§ **Data lines**
◆ ◆ ◆ ◆

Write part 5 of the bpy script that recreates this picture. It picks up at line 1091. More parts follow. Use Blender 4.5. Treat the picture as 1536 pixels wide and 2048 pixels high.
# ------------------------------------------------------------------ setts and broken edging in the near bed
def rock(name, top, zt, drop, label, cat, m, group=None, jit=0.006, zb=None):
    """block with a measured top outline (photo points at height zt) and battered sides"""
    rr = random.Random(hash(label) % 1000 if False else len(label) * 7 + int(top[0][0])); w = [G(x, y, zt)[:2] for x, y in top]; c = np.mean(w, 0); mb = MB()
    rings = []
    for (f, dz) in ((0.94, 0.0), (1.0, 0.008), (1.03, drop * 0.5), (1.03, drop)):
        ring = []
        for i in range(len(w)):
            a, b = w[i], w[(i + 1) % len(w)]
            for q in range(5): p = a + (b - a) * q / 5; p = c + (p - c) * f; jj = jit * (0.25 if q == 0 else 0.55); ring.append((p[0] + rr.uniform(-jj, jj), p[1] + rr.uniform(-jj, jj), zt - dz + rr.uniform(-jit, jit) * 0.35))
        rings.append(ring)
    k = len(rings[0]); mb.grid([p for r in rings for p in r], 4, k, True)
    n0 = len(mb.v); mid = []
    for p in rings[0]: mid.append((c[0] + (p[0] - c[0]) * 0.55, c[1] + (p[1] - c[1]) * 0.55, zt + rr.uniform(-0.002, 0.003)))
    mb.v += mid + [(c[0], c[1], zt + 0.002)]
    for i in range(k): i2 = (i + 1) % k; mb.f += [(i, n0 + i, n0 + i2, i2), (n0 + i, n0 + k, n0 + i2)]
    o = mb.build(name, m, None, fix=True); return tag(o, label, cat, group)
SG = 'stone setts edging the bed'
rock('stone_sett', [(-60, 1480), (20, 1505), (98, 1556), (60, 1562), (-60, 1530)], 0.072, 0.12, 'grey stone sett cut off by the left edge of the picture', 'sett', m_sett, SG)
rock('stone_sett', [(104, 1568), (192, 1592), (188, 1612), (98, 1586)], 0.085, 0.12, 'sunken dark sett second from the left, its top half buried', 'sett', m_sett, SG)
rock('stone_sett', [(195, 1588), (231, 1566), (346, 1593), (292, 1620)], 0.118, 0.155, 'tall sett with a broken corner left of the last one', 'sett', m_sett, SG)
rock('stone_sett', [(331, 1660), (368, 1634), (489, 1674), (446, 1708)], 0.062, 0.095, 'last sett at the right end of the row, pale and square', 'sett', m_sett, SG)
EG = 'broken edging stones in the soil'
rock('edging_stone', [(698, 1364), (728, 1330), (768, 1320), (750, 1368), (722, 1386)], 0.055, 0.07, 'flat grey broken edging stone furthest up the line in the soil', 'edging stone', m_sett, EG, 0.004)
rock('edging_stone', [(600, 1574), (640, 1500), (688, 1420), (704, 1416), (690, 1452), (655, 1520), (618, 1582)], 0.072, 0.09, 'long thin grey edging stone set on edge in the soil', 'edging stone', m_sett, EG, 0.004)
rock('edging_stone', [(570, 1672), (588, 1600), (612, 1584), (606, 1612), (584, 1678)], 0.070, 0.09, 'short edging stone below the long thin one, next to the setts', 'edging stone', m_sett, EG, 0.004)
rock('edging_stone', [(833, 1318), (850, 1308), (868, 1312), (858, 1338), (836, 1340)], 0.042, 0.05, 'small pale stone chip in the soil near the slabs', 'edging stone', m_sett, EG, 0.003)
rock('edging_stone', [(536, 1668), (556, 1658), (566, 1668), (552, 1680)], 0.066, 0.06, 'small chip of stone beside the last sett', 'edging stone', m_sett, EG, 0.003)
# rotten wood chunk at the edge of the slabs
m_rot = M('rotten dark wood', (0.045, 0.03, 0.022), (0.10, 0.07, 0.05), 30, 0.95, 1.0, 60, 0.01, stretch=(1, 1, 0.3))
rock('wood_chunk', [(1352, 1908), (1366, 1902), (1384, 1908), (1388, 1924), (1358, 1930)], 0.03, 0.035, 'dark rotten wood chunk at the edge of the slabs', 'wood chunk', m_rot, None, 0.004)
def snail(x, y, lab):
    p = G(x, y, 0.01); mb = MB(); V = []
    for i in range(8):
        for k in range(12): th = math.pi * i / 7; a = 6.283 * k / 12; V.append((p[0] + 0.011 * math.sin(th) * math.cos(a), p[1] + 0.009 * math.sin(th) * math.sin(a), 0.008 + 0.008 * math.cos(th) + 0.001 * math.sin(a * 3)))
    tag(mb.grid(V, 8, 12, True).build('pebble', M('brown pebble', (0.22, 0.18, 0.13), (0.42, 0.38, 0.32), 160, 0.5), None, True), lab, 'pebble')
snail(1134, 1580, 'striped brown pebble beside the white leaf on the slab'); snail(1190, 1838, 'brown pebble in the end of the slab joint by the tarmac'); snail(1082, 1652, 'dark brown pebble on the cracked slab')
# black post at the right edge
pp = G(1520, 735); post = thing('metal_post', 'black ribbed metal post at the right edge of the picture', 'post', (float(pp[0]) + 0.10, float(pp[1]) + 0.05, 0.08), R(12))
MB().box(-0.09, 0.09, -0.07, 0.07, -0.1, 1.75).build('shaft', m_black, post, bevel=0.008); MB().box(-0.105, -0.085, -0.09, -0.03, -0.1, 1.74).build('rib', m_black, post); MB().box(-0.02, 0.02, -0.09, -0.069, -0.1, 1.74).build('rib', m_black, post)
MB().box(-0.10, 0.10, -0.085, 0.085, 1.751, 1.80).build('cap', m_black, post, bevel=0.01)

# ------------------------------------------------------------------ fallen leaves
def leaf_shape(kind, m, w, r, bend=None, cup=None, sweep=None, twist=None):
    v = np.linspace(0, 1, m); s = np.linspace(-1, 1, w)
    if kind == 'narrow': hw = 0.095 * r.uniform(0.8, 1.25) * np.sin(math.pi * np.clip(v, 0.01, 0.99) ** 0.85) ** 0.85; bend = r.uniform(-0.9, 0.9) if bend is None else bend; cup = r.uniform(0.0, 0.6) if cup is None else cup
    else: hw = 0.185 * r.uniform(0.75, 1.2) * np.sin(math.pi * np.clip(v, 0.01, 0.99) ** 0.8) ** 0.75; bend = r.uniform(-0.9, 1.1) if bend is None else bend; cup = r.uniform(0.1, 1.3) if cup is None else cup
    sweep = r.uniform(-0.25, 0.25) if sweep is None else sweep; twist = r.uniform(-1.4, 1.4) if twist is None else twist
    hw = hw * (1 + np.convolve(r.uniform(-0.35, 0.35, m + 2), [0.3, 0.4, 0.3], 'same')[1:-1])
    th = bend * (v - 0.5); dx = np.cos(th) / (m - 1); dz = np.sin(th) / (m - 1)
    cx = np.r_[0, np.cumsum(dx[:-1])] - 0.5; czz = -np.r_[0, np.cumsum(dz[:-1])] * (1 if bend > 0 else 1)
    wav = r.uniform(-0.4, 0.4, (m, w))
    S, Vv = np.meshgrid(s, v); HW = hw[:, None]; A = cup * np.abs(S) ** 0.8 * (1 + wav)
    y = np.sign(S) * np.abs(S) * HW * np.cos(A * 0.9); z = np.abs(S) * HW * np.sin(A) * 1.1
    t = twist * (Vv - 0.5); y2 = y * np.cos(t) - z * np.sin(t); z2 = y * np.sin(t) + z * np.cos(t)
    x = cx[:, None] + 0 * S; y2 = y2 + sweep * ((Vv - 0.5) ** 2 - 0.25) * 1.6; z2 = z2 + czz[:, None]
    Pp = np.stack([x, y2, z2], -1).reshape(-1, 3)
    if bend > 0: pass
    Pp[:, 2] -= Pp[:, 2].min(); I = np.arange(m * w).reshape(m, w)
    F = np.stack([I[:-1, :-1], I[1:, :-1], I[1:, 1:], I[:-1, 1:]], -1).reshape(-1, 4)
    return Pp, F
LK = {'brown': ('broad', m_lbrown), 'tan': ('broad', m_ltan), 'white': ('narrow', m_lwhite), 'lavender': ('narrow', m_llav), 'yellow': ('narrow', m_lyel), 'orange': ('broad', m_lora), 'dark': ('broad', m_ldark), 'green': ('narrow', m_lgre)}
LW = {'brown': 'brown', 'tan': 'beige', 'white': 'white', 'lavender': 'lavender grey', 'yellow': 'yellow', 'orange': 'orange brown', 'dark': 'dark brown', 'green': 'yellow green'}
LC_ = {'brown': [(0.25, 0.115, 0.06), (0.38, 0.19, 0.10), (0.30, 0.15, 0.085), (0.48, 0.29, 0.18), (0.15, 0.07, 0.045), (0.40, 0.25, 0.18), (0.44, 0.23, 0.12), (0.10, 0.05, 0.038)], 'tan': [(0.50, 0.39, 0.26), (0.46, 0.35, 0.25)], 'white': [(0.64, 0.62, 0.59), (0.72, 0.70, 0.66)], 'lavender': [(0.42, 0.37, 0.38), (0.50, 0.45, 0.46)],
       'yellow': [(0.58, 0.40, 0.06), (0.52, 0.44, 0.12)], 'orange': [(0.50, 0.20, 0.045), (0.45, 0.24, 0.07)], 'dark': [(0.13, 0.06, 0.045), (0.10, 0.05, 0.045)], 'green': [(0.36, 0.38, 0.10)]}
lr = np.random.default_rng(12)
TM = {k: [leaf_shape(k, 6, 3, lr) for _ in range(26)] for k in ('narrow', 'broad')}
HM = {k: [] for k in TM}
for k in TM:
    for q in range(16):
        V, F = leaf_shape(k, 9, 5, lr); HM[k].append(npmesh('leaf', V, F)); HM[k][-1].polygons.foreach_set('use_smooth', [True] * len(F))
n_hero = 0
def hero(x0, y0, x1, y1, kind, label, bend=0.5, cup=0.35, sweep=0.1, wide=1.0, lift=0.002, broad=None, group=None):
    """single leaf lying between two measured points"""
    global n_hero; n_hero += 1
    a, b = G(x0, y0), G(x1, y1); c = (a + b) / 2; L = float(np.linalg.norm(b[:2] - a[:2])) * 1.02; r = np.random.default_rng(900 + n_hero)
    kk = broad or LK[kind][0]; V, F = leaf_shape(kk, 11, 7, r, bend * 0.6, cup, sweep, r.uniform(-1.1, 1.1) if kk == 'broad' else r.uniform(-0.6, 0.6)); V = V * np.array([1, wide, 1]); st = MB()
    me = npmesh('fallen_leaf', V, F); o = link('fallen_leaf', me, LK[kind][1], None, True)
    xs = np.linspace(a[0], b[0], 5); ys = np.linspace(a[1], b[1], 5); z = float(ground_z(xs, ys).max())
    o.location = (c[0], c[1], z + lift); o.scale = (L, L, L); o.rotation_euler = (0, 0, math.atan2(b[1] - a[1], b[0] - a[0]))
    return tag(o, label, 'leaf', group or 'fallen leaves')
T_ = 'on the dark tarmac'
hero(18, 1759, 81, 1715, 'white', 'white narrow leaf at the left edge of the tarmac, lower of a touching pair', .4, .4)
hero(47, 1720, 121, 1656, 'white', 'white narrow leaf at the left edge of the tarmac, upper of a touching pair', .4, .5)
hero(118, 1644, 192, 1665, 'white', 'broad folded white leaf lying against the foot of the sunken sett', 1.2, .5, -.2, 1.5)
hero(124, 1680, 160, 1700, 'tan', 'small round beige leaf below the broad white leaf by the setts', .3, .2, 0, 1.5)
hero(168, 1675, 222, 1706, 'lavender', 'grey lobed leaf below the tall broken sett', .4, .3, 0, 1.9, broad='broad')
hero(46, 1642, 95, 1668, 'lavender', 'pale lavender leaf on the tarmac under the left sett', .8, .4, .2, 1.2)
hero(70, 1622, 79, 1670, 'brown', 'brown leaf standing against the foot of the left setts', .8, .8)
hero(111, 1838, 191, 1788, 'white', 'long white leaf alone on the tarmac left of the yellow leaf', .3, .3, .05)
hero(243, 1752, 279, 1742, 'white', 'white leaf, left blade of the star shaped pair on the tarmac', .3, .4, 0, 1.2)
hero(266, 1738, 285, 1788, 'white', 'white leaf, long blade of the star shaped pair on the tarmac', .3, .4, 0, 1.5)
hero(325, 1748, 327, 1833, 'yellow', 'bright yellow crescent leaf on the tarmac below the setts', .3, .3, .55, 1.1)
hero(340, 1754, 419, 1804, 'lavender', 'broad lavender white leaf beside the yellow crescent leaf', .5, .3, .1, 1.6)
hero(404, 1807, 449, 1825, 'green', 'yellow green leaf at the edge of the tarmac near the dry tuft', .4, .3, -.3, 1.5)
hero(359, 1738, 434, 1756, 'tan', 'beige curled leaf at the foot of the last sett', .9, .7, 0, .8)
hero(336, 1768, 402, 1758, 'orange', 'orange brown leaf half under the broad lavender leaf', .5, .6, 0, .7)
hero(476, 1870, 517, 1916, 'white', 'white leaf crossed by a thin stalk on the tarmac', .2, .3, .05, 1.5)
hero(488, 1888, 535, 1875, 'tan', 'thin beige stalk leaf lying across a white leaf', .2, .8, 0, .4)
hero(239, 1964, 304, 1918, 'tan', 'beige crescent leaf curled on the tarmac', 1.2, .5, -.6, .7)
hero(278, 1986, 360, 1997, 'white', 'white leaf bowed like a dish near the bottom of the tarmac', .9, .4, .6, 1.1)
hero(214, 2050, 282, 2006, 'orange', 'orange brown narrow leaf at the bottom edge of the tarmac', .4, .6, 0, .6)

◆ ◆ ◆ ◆

§ **Short task**
Each line that holds the word "picture" is to be copied.

§ **Expected answer**
Write part 5 of the bpy script that recreates this picture. It picks up at line 1091. More parts follow. Use Blender 4.5. Treat the picture as 1536 pixels wide and 2048 pixels high.
rock('stone_sett', [(-60, 1480), (20, 1505), (98, 1556), (60, 1562), (-60, 1530)], 0.072, 0.12, 'grey stone sett cut off by the left edge of the picture', 'sett', m_sett, SG)
pp = G(1520, 735); post = thing('metal_post', 'black ribbed metal post at the right edge of the picture', 'post', (float(pp[0]) + 0.10, float(pp[1]) + 0.05, 0.08), R(12))